### DATA EXTRACT
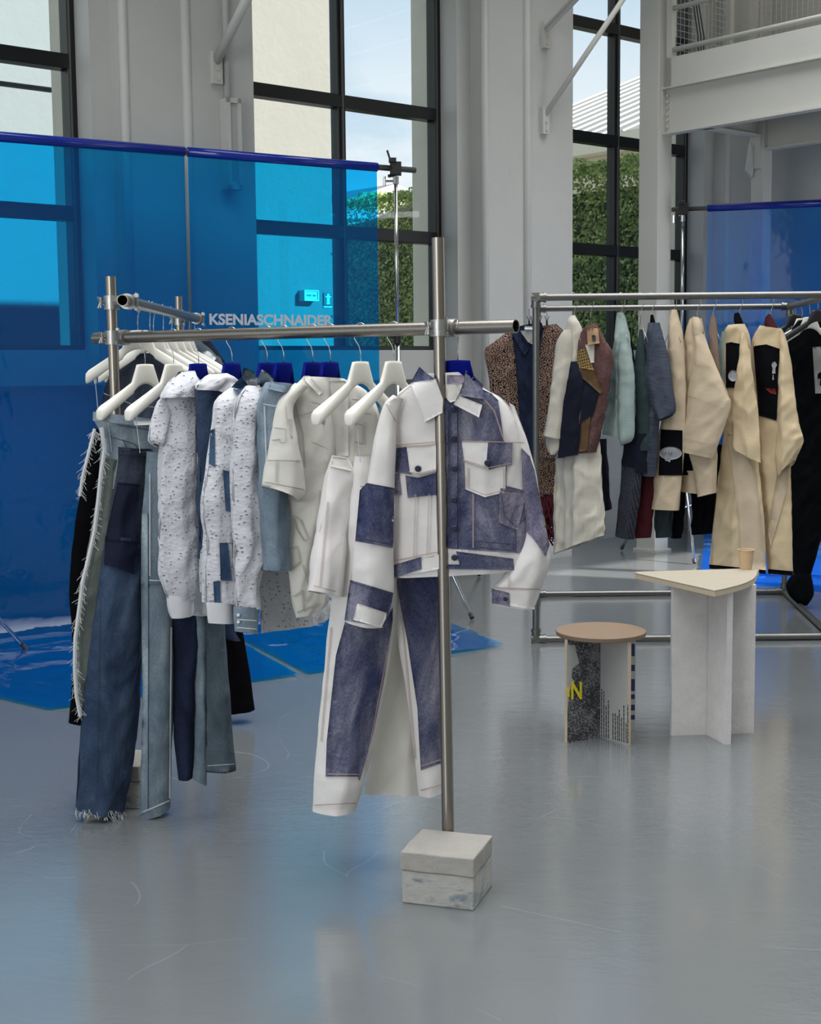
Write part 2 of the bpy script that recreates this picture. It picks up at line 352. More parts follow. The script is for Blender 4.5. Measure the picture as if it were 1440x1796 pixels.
# ---------------------------------------------------------------- mesh helpers
def link_obj(name, me, parent=None):
    o = bpy.data.objects.new(name, me); COL.objects.link(o)
    if parent is not None:
        o.parent = parent
    return o
def abs_loc(o):
    p = Vector(o.location)
    while o.parent is not None:
        o = o.parent; p += Vector(o.location)
    return p
def mk(name, verts, faces, mat, parent=None, uvs=None, smooth=False, at=None):
    """one mesh object from world-space verts; at = own origin for a top-level thing"""
    off = Vector((0, 0, 0))
    if parent is not None: off = abs_loc(parent)
    elif at is not None: off = Vector(at)
    me = bpy.data.meshes.new(name)
    me.from_pydata([tuple(Vector(v_) - off) for v_ in verts], [], faces)
    if uvs is not None:
        l = me.uv_layers.new(name='UVMap')
        flat = np.empty(len(me.loops)*2, dtype=np.float32); li = np.empty(len(me.loops), dtype=np.int32)
        me.loops.foreach_get('vertex_index', li); ua = np.array(uvs, dtype=np.float32); flat[:] = ua[li].ravel(); l.data.foreach_set('uv', flat)
    if smooth: me.polygons.foreach_set('use_smooth', [True]*len(me.polygons))
    for m_ in (mat if isinstance(mat, (list, tuple)) else [mat]): me.materials.append(M[m_] if isinstance(m_, str) else m_)
    me.update()
    o = link_obj(name, me, parent)
    if at is not None and parent is None: o.location = at
    return o
def tag(o, label=None, cat=None, group=None, kind=None):
    if label: o['label'] = label
    if cat: o['category'] = cat
    if group: o['group'] = group
    if kind: o['kind'] = kind
    return o
def thing(name, loc, label, cat, group=None, rz=0.0):
    o = bpy.data.objects.new(name, None); COL.objects.link(o); o.location = loc; o.rotation_euler = (0, 0, rz); o.empty_display_size = 0.1
    return tag(o, label, cat, group)
BOXF = [(0, 3, 2, 1), (4, 5, 6, 7), (0, 1, 5, 4), (1, 2, 6, 5), (2, 3, 7, 6), (3, 0, 4, 7)]
def boxv(f, x0, x1, y0, y1, z0, z1):
    return [f(x, y, z) for z in (z0, z1) for x, y in ((x0, y0), (x1, y0), (x1, y1), (x0, y1))]
def wbox(name, t0, t1, s0, s1, z0, z1, mat, parent=None, **k):
    return mk(name, boxv(WC, t0, t1, s0, s1, z0, z1), BOXF, mat, parent, **k)
class MB:                                       # collects simple shapes into one mesh
    def __init__(s): s.v = []; s.f = []
    def add(s, v_, f_):
        n = len(s.v); s.v += [Vector(a) for a in v_]; s.f += [tuple(i + n for i in q) for q in f_]; return s
    def box(s, c, d, rz=0.0):
        R = Matrix.Rotation(rz, 3, 'Z'); c = Vector(c); x, y, z = (k/2 for k in d)
        return s.add([c + R @ p for p in boxv(lambda a, b_, e_: Vector((a, b_, e_)), -x, x, -y, y, -z, z)], BOXF)
    def wb(s, *a): return s.add(boxv(WC, *a), BOXF)
    def tube(s, pts, r, n=8, cap=True, r1=None):
        pts = [Vector(p) for p in pts]; m = len(pts); base = len(s.v); up = None
        for i, p in enumerate(pts):
            d = (pts[min(i+1, m-1)] - pts[max(i-1, 0)]).normalized()
            if up is None: up = d.orthogonal().normalized()
            up = (up - d*up.dot(d)).normalized(); w = d.cross(up)
            rr = r if r1 is None else r + (r1 - r)*i/(m-1)
            for k in range(n):
                a = 2*PI*k/n; s.v.append(p + (up*math.cos(a) + w*math.sin(a))*rr)
        for i in range(m-1):
            for k in range(n):
                a = base+i*n+k; b_ = base+i*n+(k+1) % n; s.f.append((a, b_, b_+n, a+n))
        if cap:
            s.f.append(tuple(base+k for k in range(n))[::-1]); s.f.append(tuple(base+(m-1)*n+k for k in range(n)))
        return s
    def pipe(s, a, b_, ro, ri, n=20):           # hollow tube
        a, b_ = Vector(a), Vector(b_); d = (b_-a).normalized(); up = d.orthogonal().normalized(); w = d.cross(up); base = len(s.v)
        for p, r in ((a, ri), (a, ro), (b_, ro), (b_, ri)):
            for k in range(n):
                an = 2*PI*k/n; s.v.append(p + (up*math.cos(an)+w*math.sin(an))*r)
        for i in range(4):
            j = (i+1) % 4
            for k in range(n):
                k2 = (k+1) % n; s.f.append((base+i*n+k, base+i*n+k2, base+j*n+k2, base+j*n+k))
        return s
    def build(s, name, mat, parent=None, smooth=False, **k): return mk(name, s.v, s.f, mat, parent, smooth=smooth, **k)
def smooth_by_angle(o, ang=0.6):
    me = o.data
    me.polygons.foreach_set('use_smooth', [True]*len(me.polygons))
    bm = bmesh.new(); bm.from_mesh(me)
    for e_ in bm.edges:
        if len(e_.link_faces) == 2 and e_.calc_face_angle(0) > ang: e_.smooth = False
    bm.to_mesh(me); bm.free(); return o
def bevel(o, w, seg=2):
    md = o.modifiers.new('bevel', 'BEVEL'); md.width = w; md.segments = seg; md.limit_method = 'ANGLE'; return o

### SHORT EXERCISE
Without the pictures, output the full listing exactly as it stands.

### RESULT OF THIS TASK
Write part 2 of the bpy script that recreates this picture. It picks up at line 352. More parts follow. The script is for Blender 4.5. Measure the picture as if it were 1440x1796 pixels.
# ---------------------------------------------------------------- mesh helpers
def link_obj(name, me, parent=None):
    o = bpy.data.objects.new(name, me); COL.objects.link(o)
    if parent is not None:
        o.parent = parent
    return o
def abs_loc(o):
    p = Vector(o.location)
    while o.parent is not None:
        o = o.parent; p += Vector(o.location)
    return p
def mk(name, verts, faces, mat, parent=None, uvs=None, smooth=False, at=None):
    """one mesh object from world-space verts; at = own origin for a top-level thing"""
    off = Vector((0, 0, 0))
    if parent is not None: off = abs_loc(parent)
    elif at is not None: off = Vector(at)
    me = bpy.data.meshes.new(name)
    me.from_pydata([tuple(Vector(v_) - off) for v_ in verts], [], faces)
    if uvs is not None:
        l = me.uv_layers.new(name='UVMap')
        flat = np.empty(len(me.loops)*2, dtype=np.float32); li = np.empty(len(me.loops), dtype=np.int32)
        me.loops.foreach_get('vertex_index', li); ua = np.array(uvs, dtype=np.float32); flat[:] = ua[li].ravel(); l.data.foreach_set('uv', flat)
    if smooth: me.polygons.foreach_set('use_smooth', [True]*len(me.polygons))
    for m_ in (mat if isinstance(mat, (list, tuple)) else [mat]): me.materials.append(M[m_] if isinstance(m_, str) else m_)
    me.update()
    o = link_obj(name, me, parent)
    if at is not None and parent is None: o.location = at
    return o
def tag(o, label=None, cat=None, group=None, kind=None):
    if label: o['label'] = label
    if cat: o['category'] = cat
    if group: o['group'] = group
    if kind: o['kind'] = kind
    return o
def thing(name, loc, label, cat, group=None, rz=0.0):
    o = bpy.data.objects.new(name, None); COL.objects.link(o); o.location = loc; o.rotation_euler = (0, 0, rz); o.empty_display_size = 0.1
    return tag(o, label, cat, group)
BOXF = [(0, 3, 2, 1), (4, 5, 6, 7), (0, 1, 5, 4), (1, 2, 6, 5), (2, 3, 7, 6), (3, 0, 4, 7)]
def boxv(f, x0, x1, y0, y1, z0, z1):
    return [f(x, y, z) for z in (z0, z1) for x, y in ((x0, y0), (x1, y0), (x1, y1), (x0, y1))]
def wbox(name, t0, t1, s0, s1, z0, z1, mat, parent=None, **k):
    return mk(name, boxv(WC, t0, t1, s0, s1, z0, z1), BOXF, mat, parent, **k)
class MB:                                       # collects simple shapes into one mesh
    def __init__(s): s.v = []; s.f = []
    def add(s, v_, f_):
        n = len(s.v); s.v += [Vector(a) for a in v_]; s.f += [tuple(i + n for i in q) for q in f_]; return s
    def box(s, c, d, rz=0.0):
        R = Matrix.Rotation(rz, 3, 'Z'); c = Vector(c); x, y, z = (k/2 for k in d)
        return s.add([c + R @ p for p in boxv(lambda a, b_, e_: Vector((a, b_, e_)), -x, x, -y, y, -z, z)], BOXF)
    def wb(s, *a): return s.add(boxv(WC, *a), BOXF)
    def tube(s, pts, r, n=8, cap=True, r1=None):
        pts = [Vector(p) for p in pts]; m = len(pts); base = len(s.v); up = None
        for i, p in enumerate(pts):
            d = (pts[min(i+1, m-1)] - pts[max(i-1, 0)]).normalized()
            if up is None: up = d.orthogonal().normalized()
            up = (up - d*up.dot(d)).normalized(); w = d.cross(up)
            rr = r if r1 is None else r + (r1 - r)*i/(m-1)
            for k in range(n):
                a = 2*PI*k/n; s.v.append(p + (up*math.cos(a) + w*math.sin(a))*rr)
        for i in range(m-1):
            for k in range(n):
                a = base+i*n+k; b_ = base+i*n+(k+1) % n; s.f.append((a, b_, b_+n, a+n))
        if cap:
            s.f.append(tuple(base+k for k in range(n))[::-1]); s.f.append(tuple(base+(m-1)*n+k for k in range(n)))
        return s
    def pipe(s, a, b_, ro, ri, n=20):           # hollow tube
        a, b_ = Vector(a), Vector(b_); d = (b_-a).normalized(); up = d.orthogonal().normalized(); w = d.cross(up); base = len(s.v)
        for p, r in ((a, ri), (a, ro), (b_, ro), (b_, ri)):
            for k in range(n):
                an = 2*PI*k/n; s.v.append(p + (up*math.cos(an)+w*math.sin(an))*r)
        for i in range(4):
            j = (i+1) % 4
            for k in range(n):
                k2 = (k+1) % n; s.f.append((base+i*n+k, base+i*n+k2, base+j*n+k2, base+j*n+k))
        return s
    def build(s, name, mat, parent=None, smooth=False, **k): return mk(name, s.v, s.f, mat, parent, smooth=smooth, **k)
def smooth_by_angle(o, ang=0.6):
    me = o.data
    me.polygons.foreach_set('use_smooth', [True]*len(me.polygons))
    bm = bmesh.new(); bm.from_mesh(me)
    for e_ in bm.edges:
        if len(e_.link_faces) == 2 and e_.calc_face_angle(0) > ang: e_.smooth = False
    bm.to_mesh(me); bm.free(); return o
def bevel(o, w, seg=2):
    md = o.modifiers.new('bevel', 'BEVEL'); md.width = w; md.segments = seg; md.limit_method = 'ANGLE'; return o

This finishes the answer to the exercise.